Le gouvernement est d’abord l’émanation de la seule présidence de la République. Il a pour dessein de mettre en musique la partition écrite par Nicolas Sarkozy, ce qui est conforme à notre constitution. Pour y parvenir, il doit, il est vrai, avoir le soutien de la majorité des députés, que cette majorité soit totalement identifiée et stable ou qu’elle soit spécifique à une action déterminée. Rien ne doit entraver la marche de l’exécutif, les ministres étant choisis pour leurs seules compétences à tenir un poste ministériel. Lier la composition du gouvernement à celle de l’Assemblée est une faute impardonnable. Elle l’est d’autant plus qu’elle est à mettre au débit de celui qui est présenté comme le chantre du gaullisme social, comme si le gaullisme était débitable en thèmes (social, France dans le monde, Europe…) alors qu’il est, au contraire, une synthèse globale et cohérente des valeurs fondamentales de la droite et de la gauche. De Pompidou à … de Villepin.

Il suffit pour s’en convaincre, de rappeler la courte histoire de la Vème République. Georges Pompidou a été le premier Ministre de Général sans avoir été, pendant très longtemps, un élu de la Nation. Cela a été également le cas de ministres qui ont laissé un souvenir impérissable dans l’esprit des Français : Malraux, Messmer[1], Couve de Murville, et tout dernièrement, Dominique de Villepin. De la part de François Fillon, cette nouvelle règle institutionnelle ressemble bien à un règlement de compte envers son prédécesseur à Matignon. Désolation ! Au risque de nous conduire tout droit au « régime exclusif des partis » que le général de Gaulle a toujours combattu.François Bayrou avec Nicolas Sarkozy.

La rupture se conjugue aussi au niveau de la politique européenne. Certes, Nicolas Sarkozy n’a jamais caché son adhésion indéfectible à l’Europe telle qu’elle est façonnée et imaginée par la classe politique actuelle, notamment depuis Maëstricht. Mais le Président de la République qui aspire à représenter la totalité des Français ne peut ignorer le « non » majoritaire au traité constitutionnel européen du 29 mai 2005 ; c’était hier, il n’y a que deux ans.

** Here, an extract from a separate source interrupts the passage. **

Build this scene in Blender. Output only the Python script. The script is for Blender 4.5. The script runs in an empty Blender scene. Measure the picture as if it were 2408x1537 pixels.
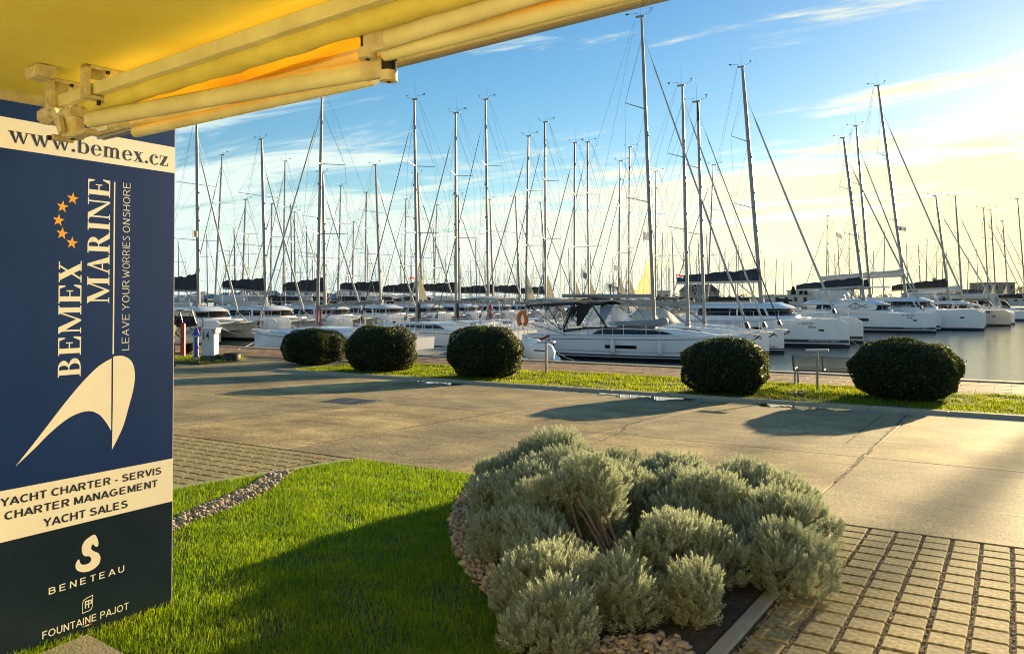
import bpy, math, random
import numpy as np
from mathutils import Vector, Matrix
random.seed(7); rng = np.random.default_rng(7)
R = math.radians
sc = bpy.context.scene
COL = sc.collection

# ------------------------------------------------------------------ camera, sky, sun, exposure
PW, PH, FPX = 2407.0, 1537.0, 1935.0
YAW, PITCH, HOR = R(31.2), R(1.0), 700.0
CAM = Vector((0.0, 0.0, 1.75))
PCY = HOR - FPX * math.tan(PITCH)
FWD = Vector((-math.sin(YAW) * math.cos(PITCH), math.cos(YAW) * math.cos(PITCH), math.sin(PITCH)))
RGT = Vector((math.cos(YAW), math.sin(YAW), 0.0))
UPV = RGT.cross(FWD)
cd = bpy.data.cameras.new('camera'); cam = bpy.data.objects.new('camera', cd); COL.objects.link(cam)
cam.location = CAM
cam.rotation_euler = (R(90) + PITCH, 0, YAW)
cd.sensor_width = 36.0; cd.sensor_fit = 'HORIZONTAL'
cd.lens = 36.0 * FPX / PW
cd.shift_y = -((PH / 2 - PCY) / PW)
cd.clip_start = 0.05; cd.clip_end = 9000
sc.camera = cam

SUN_EL, SUN_AZ = R(9.0), R(8.5)          # azimuth: clockwise from +Y towards +X
SUNDIR = Vector((math.sin(SUN_AZ) * math.cos(SUN_EL), math.cos(SUN_AZ) * math.cos(SUN_EL), math.sin(SUN_EL)))
world = bpy.data.worlds.new('World'); sc.world = world; world.use_nodes = True
def build_world():
    nt = world.node_tree; N = nt.nodes; L = nt.links; N.clear()
    out = N.new('ShaderNodeOutputWorld'); bg = N.new('ShaderNodeBackground'); bg.inputs['Strength'].default_value = 0.066
    sky = N.new('ShaderNodeTexSky'); sky.sky_type = 'NISHITA'; sky.sun_disc = False
    sky.sun_elevation = SUN_EL; sky.sun_rotation = SUN_AZ
    sky.altitude = 0; sky.air_density = 1.0; sky.dust_density = 0.20; sky.ozone_density = 2.2
    hs = N.new('ShaderNodeHueSaturation'); hs.inputs['Saturation'].default_value = 1.30
    L.new(sky.outputs[0], hs.inputs['Color'])
    tc = N.new('ShaderNodeTexCoord'); sep = N.new('ShaderNodeSeparateXYZ'); L.new(tc.outputs['Generated'], sep.inputs[0])
    def M(op, a, b=None, c=None, clamp=False):
        n = N.new('ShaderNodeMath'); n.operation = op; n.use_clamp = clamp
        for i, v in enumerate((a, b, c)):
            if v is None: continue
            if isinstance(v, (int, float)): n.inputs[i].default_value = v
            else: L.new(v, n.inputs[i])
        return n.outputs[0]
    def MRn(v, a, b, c, d, smooth=True):
        n = N.new('ShaderNodeMapRange'); n.interpolation_type = 'SMOOTHSTEP' if smooth else 'LINEAR'
        for k, q in zip(('From Min','From Max','To Min','To Max'), (a, b, c, d)): n.inputs[k].default_value = q
        L.new(v, n.inputs['Value']); return n.outputs[0]
    z = M('MAXIMUM', sep.outputs['Z'], 0.0); zz = M('ADD', z, 0.07)
    cx = M('DIVIDE', sep.outputs['X'], zz); cy = M('DIVIDE', sep.outputs['Y'], zz)
    comb = N.new('ShaderNodeCombineXYZ'); L.new(cx, comb.inputs[0]); L.new(cy, comb.inputs[1])
    def cloud_noise(rot, scl, off, scale, detail, dist, rough=0.62):
        mp = N.new('ShaderNodeMapping'); mp.inputs['Rotation'].default_value = (0, 0, R(rot)); mp.inputs['Scale'].default_value = scl; mp.inputs['Location'].default_value = off
        L.new(comb.outputs[0], mp.inputs[0]); n = N.new('ShaderNodeTexNoise'); n.inputs['Scale'].default_value = scale; n.inputs['Detail'].default_value = detail
        n.inputs['Roughness'].default_value = rough; n.inputs['Distortion'].default_value = dist; L.new(mp.outputs[0], n.inputs['Vector']); return n.outputs['Fac']
    wisps = cloud_noise(-28, (0.55, 1.5, 1), CLOFF, 1.25, 12, 0.55, 0.66)
    broad = cloud_noise(10, (0.6, 1.0, 1), (4.1, 0.4, 0), 0.42, 4, 0.3, 0.5)
    cover = MRn(sep.outputs['Z'], 0.0, 0.30, 0.34, -0.17)
    s = M('ADD', M('ADD', M('MULTIPLY', wisps, 1.7), M('MULTIPLY', broad, 0.70)), cover)
    fac = M('MULTIPLY', MRn(s, 1.10, 1.42, 0.0, 0.98), MRn(sep.outputs['Z'], -0.02, 0.0, 0, 1, False))
    # thin clouds scatter sunlight forward: brighter and warmer round the sun
    dot = N.new('ShaderNodeVectorMath'); dot.operation = 'DOT_PRODUCT'; dot.inputs[1].default_value = SUNDIR
    L.new(tc.outputs['Generated'], dot.inputs[0])
    g = M('POWER', M('MAXIMUM', dot.outputs['Value'], 0.0), 6.5)
    ramp = N.new('ShaderNodeMix'); ramp.data_type = 'RGBA'
    ramp.inputs['A'].default_value = (4.7, 5.5, 5.2, 1); ramp.inputs['B'].default_value = (8.2, 7.0, 3.6, 1)
    L.new(g, ramp.inputs['Factor'])
    mx = N.new('ShaderNodeMix'); mx.data_type = 'RGBA'
    L.new(fac, mx.inputs['Factor']); L.new(hs.outputs[0], mx.inputs['A']); L.new(ramp.outputs['Result'], mx.inputs['B'])
    L.new(mx.outputs['Result'], bg.inputs['Color']); L.new(bg.outputs[0], out.inputs[0])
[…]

Le mini traité qu’il propose à nos partenaires européens et veut ratifier par la seule voie parlementaire n’est pas aussi anodin qu’il n’y paraît. La généralisation du vote à la majorité et la nomination d’un ministre européen des affaires étrangères sont particulièrement dangereuses pour l’indépendance de la France. Il est facile d’imaginer ce qu’il serait advenu de la position française dans l’affaire Irakienne si Jacques Chirac et Dominique de Villepin avaient été muselés par une position imposée par la majorité des membres de l’Union Européenne ; il est aussi douloureux de supposer les drames pour les familles endeuillées, à l’image bouleversante de ce qui se passe pour celles des soldats américains qui tombent actuellement en Irak. L’adhésion de François Bayrou à l’idée de ce mini-traité n’est pas de bon augure : son fédéralisme européen est à cent lieues de l’Europe des nations.

Un gaulliste authentique et libre ne peut accepter une telle atteinte à la souveraineté nationale !

L’avenir très proche nous dira si le Président ira dans cette direction les yeux fermés, ou si, au contraire, à l’écoute du peuple de France, il reviendra à une vision plus française de l’organisation européenne.


[1] Battu aux législatives en 1967, il reste ministre des armées du général de Gaulle.